Cycling On The Toronto Islands


The islands

Toronto Island Park is so near, yet so far from the hustle and bustle of Canada’s largest city.

An archipelago of small, partially wooded islands connected by footbridges, the park is a few kilometres from the downtown core and one of the finest recreational areas in Ontario. Once you’re in the thick of it, cycling along the boardwalk adjacent to Lake Ontario, exploring its meadows, or relaxing on one of its fine sandy beaches, urban Toronto seems almost like a distant memory.

Toronto’s skyline looms over the islands

On a bright sunny afternoon recently, my daughter and I spent a couple of hours on the islands. Lining up at the Jack Layton Terminal to board a ferry heading to the Hanlan’s Point dock, we waited about 15 minutes to buy our tickets. A word of advice: Order online and avoid the queue.

As the boat roared off, the metallic waters of the lake were fairly placid. Twenty to 30 people, some with bicycles, were on board. During the 15-minute ride, I saw seagulls bobbing in the water and two squat propeller-driven commercial airliners coming in for a landing at the Island Airport.

“Welcome to paradise,” said a man as we disembarked.

I already knew the islands were special, having visited about a dozen times since the mid-1970s. But whenever I return, I feel something fresh and vital in the air rather than a sense of deja vu. In short, the islands invigorate me.

Veering right to a fairly secluded cycling path, we stopped at a plaque indicating that Babe Ruth, a legendary baseball player, hit his first professional home run here on September 5, 1914. Who knew?What a revelation. The baseball stadium where this now historic sports event occurred was demolished long ago.

One of the beaches on the islands

We pedalled past thick groves of trees, reaching a sign directing us to a protected sand dunes zone. Having parked our bikes, we took in a tranquil tableaux of sand and water.

Solitude on the islands

Beset by hunger pangs, my daughter requested a lunch break. I was only too happy to oblige, having made egg sandwiches and brought along home-grown cherry tomatoes and purple Greek olives as “side dishes.” It was a simple yet delicious Mediterranean meal fit for two hungry cyclists.

The bench we sat on was close to a glorious garden bursting with late-summer flowers and plants. As we ate, we watched Canada geese swimming in an artificial pool and noisy seagulls lunging for food scraps.
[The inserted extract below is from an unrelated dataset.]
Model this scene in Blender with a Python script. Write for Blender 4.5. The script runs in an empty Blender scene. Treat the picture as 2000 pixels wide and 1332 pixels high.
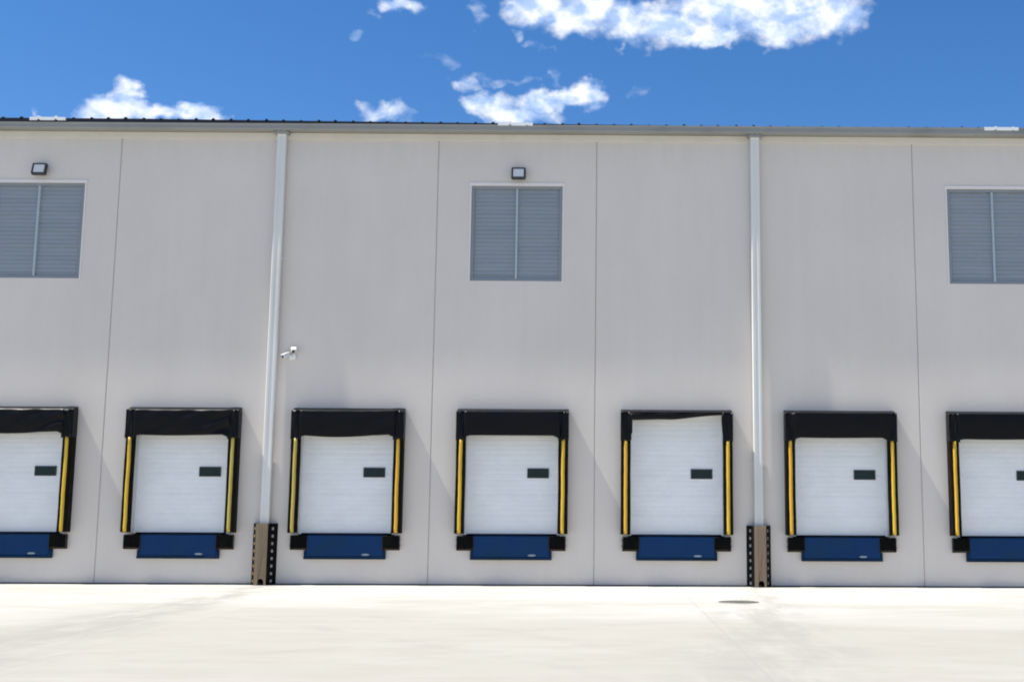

Resuming our ride, we passed a pier, a bicycle rental facility and a quaint fire station. Surprisingly, many more visitors were in evidence than I had expected on a day toward the end of the week. Some of them were riding bicycles and tricycles. Still others were walking. I was glad to be on a bike, which gives you a feeling of flexibility and freedom.

Island marina

As we continued riding, we paused momentarily, first to admire a marina packed with beautiful sailboats and then to focus on Toronto’s skyline — a thicket of tall buildings gleaming in the sun.┬áSeveral minutes later, we pulled into a rustic cafe set in a pleasant garden of rose bushes, sunflowers and a field of kale. It was an idyllic place to wind down and reflect on the day’s events.

Sunflowers at the cafe

Fortified by cold refreshments, we cycled into the quaint residential quarter, where 750 people live year-round in 262 cottages.

Paths such as this one run through the island’s cottage quarter

The cottages, some entangled with greenery and still others adorned with blazing flower beds, ranged from the ragged to the enchanted in terms of their appearance.

Rustic cottage

We returned to Hanlan’s Point via the boardwalk, a lovely stretch of pressure-treated wooden boards that creaked and groaned under our wheels.

Cycling on the boardwalk

We boarded the boat back to Toronto with something of a heavy heart because our tight schedule had permitted only a relatively brief visit.

Water taxi returns to the mainland

The islands need a lot more time to be fully savored and appreciated.

We’ll be back again to let it all sink in a little deeper.